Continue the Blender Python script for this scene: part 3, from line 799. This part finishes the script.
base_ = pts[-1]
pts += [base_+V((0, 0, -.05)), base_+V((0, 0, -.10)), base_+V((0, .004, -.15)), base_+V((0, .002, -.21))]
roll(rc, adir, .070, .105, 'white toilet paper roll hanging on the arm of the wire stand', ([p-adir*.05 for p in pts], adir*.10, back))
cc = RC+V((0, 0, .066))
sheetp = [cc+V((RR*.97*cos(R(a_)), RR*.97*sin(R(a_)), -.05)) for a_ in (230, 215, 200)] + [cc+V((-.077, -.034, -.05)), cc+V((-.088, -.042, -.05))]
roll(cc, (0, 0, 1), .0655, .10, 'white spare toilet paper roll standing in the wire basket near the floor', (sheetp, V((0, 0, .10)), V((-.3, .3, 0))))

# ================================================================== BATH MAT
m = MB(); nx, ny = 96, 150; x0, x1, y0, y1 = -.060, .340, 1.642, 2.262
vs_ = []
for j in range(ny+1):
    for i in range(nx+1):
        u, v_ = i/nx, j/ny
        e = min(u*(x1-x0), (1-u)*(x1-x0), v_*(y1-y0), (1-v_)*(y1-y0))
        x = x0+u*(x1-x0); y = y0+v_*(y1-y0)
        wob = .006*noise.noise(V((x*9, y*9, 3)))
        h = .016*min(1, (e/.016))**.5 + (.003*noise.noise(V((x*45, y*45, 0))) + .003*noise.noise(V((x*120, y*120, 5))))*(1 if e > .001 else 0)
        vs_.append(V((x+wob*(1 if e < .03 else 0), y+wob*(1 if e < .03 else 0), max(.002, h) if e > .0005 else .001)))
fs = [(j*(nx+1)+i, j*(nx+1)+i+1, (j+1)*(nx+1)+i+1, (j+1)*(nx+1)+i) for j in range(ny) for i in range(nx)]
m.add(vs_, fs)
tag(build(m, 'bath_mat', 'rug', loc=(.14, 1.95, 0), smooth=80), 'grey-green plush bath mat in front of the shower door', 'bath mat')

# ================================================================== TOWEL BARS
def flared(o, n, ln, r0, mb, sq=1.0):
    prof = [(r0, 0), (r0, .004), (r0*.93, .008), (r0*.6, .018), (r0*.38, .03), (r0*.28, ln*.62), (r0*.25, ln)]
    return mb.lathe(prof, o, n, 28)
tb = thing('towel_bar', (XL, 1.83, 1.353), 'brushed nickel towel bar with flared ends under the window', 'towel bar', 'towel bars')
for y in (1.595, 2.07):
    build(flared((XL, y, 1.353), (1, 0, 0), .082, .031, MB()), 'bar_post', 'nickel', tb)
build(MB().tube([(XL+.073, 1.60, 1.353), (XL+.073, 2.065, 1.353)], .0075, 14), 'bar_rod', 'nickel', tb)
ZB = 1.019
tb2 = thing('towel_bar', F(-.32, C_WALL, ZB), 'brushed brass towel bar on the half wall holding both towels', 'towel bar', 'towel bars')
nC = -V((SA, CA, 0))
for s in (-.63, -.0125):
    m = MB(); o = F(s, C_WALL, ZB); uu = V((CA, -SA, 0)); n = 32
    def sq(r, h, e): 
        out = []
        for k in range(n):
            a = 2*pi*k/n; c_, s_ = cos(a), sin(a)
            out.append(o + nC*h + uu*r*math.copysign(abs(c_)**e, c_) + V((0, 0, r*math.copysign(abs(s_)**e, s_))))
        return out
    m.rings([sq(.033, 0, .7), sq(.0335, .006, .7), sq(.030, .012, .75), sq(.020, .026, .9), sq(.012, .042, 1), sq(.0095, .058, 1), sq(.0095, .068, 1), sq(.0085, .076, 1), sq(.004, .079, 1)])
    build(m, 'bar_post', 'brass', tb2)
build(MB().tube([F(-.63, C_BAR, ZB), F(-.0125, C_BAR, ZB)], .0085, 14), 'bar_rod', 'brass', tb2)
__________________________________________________
Make an exact copy of the listing, including every line.

Continue the Blender Python script for this scene: part 3, from line 799. This part finishes the script.
base_ = pts[-1]
pts += [base_+V((0, 0, -.05)), base_+V((0, 0, -.10)), base_+V((0, .004, -.15)), base_+V((0, .002, -.21))]
roll(rc, adir, .070, .105, 'white toilet paper roll hanging on the arm of the wire stand', ([p-adir*.05 for p in pts], adir*.10, back))
cc = RC+V((0, 0, .066))
sheetp = [cc+V((RR*.97*cos(R(a_)), RR*.97*sin(R(a_)), -.05)) for a_ in (230, 215, 200)] + [cc+V((-.077, -.034, -.05)), cc+V((-.088, -.042, -.05))]
roll(cc, (0, 0, 1), .0655, .10, 'white spare toilet paper roll standing in the wire basket near the floor', (sheetp, V((0, 0, .10)), V((-.3, .3, 0))))

# ================================================================== BATH MAT
m = MB(); nx, ny = 96, 150; x0, x1, y0, y1 = -.060, .340, 1.642, 2.262
vs_ = []
for j in range(ny+1):
    for i in range(nx+1):
        u, v_ = i/nx, j/ny
        e = min(u*(x1-x0), (1-u)*(x1-x0), v_*(y1-y0), (1-v_)*(y1-y0))
        x = x0+u*(x1-x0); y = y0+v_*(y1-y0)
        wob = .006*noise.noise(V((x*9, y*9, 3)))
        h = .016*min(1, (e/.016))**.5 + (.003*noise.noise(V((x*45, y*45, 0))) + .003*noise.noise(V((x*120, y*120, 5))))*(1 if e > .001 else 0)
        vs_.append(V((x+wob*(1 if e < .03 else 0), y+wob*(1 if e < .03 else 0), max(.002, h) if e > .0005 else .001)))
fs = [(j*(nx+1)+i, j*(nx+1)+i+1, (j+1)*(nx+1)+i+1, (j+1)*(nx+1)+i) for j in range(ny) for i in range(nx)]
m.add(vs_, fs)
tag(build(m, 'bath_mat', 'rug', loc=(.14, 1.95, 0), smooth=80), 'grey-green plush bath mat in front of the shower door', 'bath mat')

# ================================================================== TOWEL BARS
def flared(o, n, ln, r0, mb, sq=1.0):
    prof = [(r0, 0), (r0, .004), (r0*.93, .008), (r0*.6, .018), (r0*.38, .03), (r0*.28, ln*.62), (r0*.25, ln)]
    return mb.lathe(prof, o, n, 28)
tb = thing('towel_bar', (XL, 1.83, 1.353), 'brushed nickel towel bar with flared ends under the window', 'towel bar', 'towel bars')
for y in (1.595, 2.07):
    build(flared((XL, y, 1.353), (1, 0, 0), .082, .031, MB()), 'bar_post', 'nickel', tb)
build(MB().tube([(XL+.073, 1.60, 1.353), (XL+.073, 2.065, 1.353)], .0075, 14), 'bar_rod', 'nickel', tb)
ZB = 1.019
tb2 = thing('towel_bar', F(-.32, C_WALL, ZB), 'brushed brass towel bar on the half wall holding both towels', 'towel bar', 'towel bars')
nC = -V((SA, CA, 0))
for s in (-.63, -.0125):
    m = MB(); o = F(s, C_WALL, ZB); uu = V((CA, -SA, 0)); n = 32
    def sq(r, h, e): 
        out = []
        for k in range(n):
            a = 2*pi*k/n; c_, s_ = cos(a), sin(a)
            out.append(o + nC*h + uu*r*math.copysign(abs(c_)**e, c_) + V((0, 0, r*math.copysign(abs(s_)**e, s_))))
        return out
    m.rings([sq(.033, 0, .7), sq(.0335, .006, .7), sq(.030, .012, .75), sq(.020, .026, .9), sq(.012, .042, 1), sq(.0095, .058, 1), sq(.0095, .068, 1), sq(.0085, .076, 1), sq(.004, .079, 1)])
    build(m, 'bar_post', 'brass', tb2)
build(MB().tube([F(-.63, C_BAR, ZB), F(-.0125, C_BAR, ZB)], .0085, 14), 'bar_rod', 'brass', tb2)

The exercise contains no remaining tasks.